Come rispondere alla Crisi in Libia
Il responsabile di ricerca Riccardo Alcaro ha moderato la conferenza sulla crisi libica che ha avuto come ospiti Karim Mezran, membro senior del Rafik Hariri Center for the Middle East dell'Atlantic Council di Washington, e Roberto Aliboni, consigliere scientifico dell’IAI.
Mezran ha presentato nel suo intervento le due ragioni meno remote per spiegare la crisi libica:
1. il fraintendimento sullo scontro, per il fatto che è stato interpretato come una rivoluzione quando si è trattato invece di una guerra civile, e perché è stato ignorato che Gheddafi era seguito da una parte rilevante della popolazione;
2. l'aver mandato via gli alleati occidentali dopo aver destituito Gheddafi: l'aiuto della NATO sarebbe stato fondamentale per la ricostruzione. Inoltre Mezran ha elencato cosa manca nazionalmente e internazionalmente per risolvere la crisi: ovvero una parte neutrale nel conflitto, l’inclusione dei libici ex gheddafiani in esilio, l'applicazione delle sanzioni dell’ONU al livello di milizie e un parlamento nazionale legittimato.
Aliboni ha invece incentrato il suo commento sul contesto internazionale e sulla posizione dell’Occidente, che formalmente è schierato con Misurata. Tuttavia, spiega Aliboni, se prevarrà l'urgenza di combattere l'ISIS e se quindi non si appoggia la mediazione, l'Occidente sarà fatalmente attratto a Tobruk.
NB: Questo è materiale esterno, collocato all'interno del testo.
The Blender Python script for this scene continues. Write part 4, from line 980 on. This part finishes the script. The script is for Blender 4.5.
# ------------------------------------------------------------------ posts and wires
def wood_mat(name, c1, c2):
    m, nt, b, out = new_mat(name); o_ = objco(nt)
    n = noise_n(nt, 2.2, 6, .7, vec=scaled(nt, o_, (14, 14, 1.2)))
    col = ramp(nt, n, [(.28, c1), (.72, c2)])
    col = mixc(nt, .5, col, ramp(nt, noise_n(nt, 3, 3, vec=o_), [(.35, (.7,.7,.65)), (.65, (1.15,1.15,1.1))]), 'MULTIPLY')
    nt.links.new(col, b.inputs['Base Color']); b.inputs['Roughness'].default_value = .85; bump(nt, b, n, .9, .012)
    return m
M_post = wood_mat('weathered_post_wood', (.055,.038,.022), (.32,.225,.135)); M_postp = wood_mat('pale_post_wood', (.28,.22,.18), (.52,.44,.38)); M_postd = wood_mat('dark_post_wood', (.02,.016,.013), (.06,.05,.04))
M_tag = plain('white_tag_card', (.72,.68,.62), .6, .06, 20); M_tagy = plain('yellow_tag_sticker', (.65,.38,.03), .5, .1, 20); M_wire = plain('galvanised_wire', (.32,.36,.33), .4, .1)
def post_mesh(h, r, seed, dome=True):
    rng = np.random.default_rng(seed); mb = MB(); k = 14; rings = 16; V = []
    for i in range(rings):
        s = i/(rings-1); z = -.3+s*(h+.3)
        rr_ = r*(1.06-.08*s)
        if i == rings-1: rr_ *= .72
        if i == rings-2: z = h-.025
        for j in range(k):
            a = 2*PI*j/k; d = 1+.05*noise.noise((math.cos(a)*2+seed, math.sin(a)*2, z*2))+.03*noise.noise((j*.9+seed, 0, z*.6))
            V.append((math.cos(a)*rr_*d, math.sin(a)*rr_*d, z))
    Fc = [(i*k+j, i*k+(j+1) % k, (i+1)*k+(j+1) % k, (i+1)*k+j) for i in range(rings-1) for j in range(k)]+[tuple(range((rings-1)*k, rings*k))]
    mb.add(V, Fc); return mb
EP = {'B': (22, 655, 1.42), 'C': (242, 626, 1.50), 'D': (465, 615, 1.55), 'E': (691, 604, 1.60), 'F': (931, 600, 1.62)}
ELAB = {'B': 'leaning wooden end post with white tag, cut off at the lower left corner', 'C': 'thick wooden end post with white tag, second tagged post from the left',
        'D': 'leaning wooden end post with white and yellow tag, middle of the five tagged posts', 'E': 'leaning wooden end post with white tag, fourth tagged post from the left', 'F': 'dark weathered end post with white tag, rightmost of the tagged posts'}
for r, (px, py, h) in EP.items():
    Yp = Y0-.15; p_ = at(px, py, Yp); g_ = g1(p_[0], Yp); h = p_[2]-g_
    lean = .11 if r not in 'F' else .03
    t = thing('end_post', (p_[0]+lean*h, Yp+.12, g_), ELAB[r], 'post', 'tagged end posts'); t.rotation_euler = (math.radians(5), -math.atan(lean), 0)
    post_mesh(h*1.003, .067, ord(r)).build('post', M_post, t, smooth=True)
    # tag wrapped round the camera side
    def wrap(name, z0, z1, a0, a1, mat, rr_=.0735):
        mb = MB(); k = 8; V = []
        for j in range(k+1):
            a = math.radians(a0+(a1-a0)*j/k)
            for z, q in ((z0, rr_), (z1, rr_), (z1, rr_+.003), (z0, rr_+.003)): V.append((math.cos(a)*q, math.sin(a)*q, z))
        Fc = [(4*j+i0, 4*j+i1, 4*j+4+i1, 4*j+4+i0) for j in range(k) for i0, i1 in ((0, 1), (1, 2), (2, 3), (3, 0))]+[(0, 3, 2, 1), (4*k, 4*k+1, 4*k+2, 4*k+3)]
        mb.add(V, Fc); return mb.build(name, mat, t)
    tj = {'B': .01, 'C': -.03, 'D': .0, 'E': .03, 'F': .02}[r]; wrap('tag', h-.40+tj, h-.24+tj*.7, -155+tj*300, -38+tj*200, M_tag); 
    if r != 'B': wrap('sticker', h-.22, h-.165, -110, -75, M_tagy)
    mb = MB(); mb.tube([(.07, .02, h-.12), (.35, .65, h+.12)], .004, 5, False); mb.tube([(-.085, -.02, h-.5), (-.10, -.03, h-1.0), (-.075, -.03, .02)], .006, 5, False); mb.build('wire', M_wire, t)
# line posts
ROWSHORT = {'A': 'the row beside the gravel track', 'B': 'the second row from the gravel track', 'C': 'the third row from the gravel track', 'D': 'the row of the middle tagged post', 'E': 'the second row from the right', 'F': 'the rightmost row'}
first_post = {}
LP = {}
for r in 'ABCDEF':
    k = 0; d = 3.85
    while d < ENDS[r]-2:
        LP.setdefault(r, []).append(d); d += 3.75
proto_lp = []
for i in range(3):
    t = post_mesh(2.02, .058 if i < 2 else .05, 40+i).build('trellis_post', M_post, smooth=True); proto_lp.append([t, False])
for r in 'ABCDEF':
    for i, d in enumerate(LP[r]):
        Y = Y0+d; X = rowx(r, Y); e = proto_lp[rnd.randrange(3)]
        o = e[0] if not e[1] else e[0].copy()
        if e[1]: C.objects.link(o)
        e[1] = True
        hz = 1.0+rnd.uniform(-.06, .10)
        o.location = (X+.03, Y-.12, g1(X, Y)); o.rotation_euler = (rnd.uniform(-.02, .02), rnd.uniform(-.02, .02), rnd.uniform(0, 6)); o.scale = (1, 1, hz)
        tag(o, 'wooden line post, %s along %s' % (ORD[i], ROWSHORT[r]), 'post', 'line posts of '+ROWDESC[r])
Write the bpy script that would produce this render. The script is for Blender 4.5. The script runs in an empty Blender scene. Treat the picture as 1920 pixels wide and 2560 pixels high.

La sfida attuale è quella di trovare un governo di unità nazionale che punti a combattere l'ISIS e altri estremisti. Per quanto riguarda il resto della regione, in Arabia Saudita è diminuito l’interesse verso la Libia perché il nuovo re Salman ha cambiato la prospettiva verso l'Iran; l'interesse per la questione è invece accresciuto in Egitto, che si è impegnato in varie delle battaglie che hanno colpito la regione (come ad esempio in Yemen o in Siria). Da parte dell’Occidente occorre convincere l’Egitto che il partito migliore è il sostegno a un governo di unità nazionale libico per combattere gli estremisti.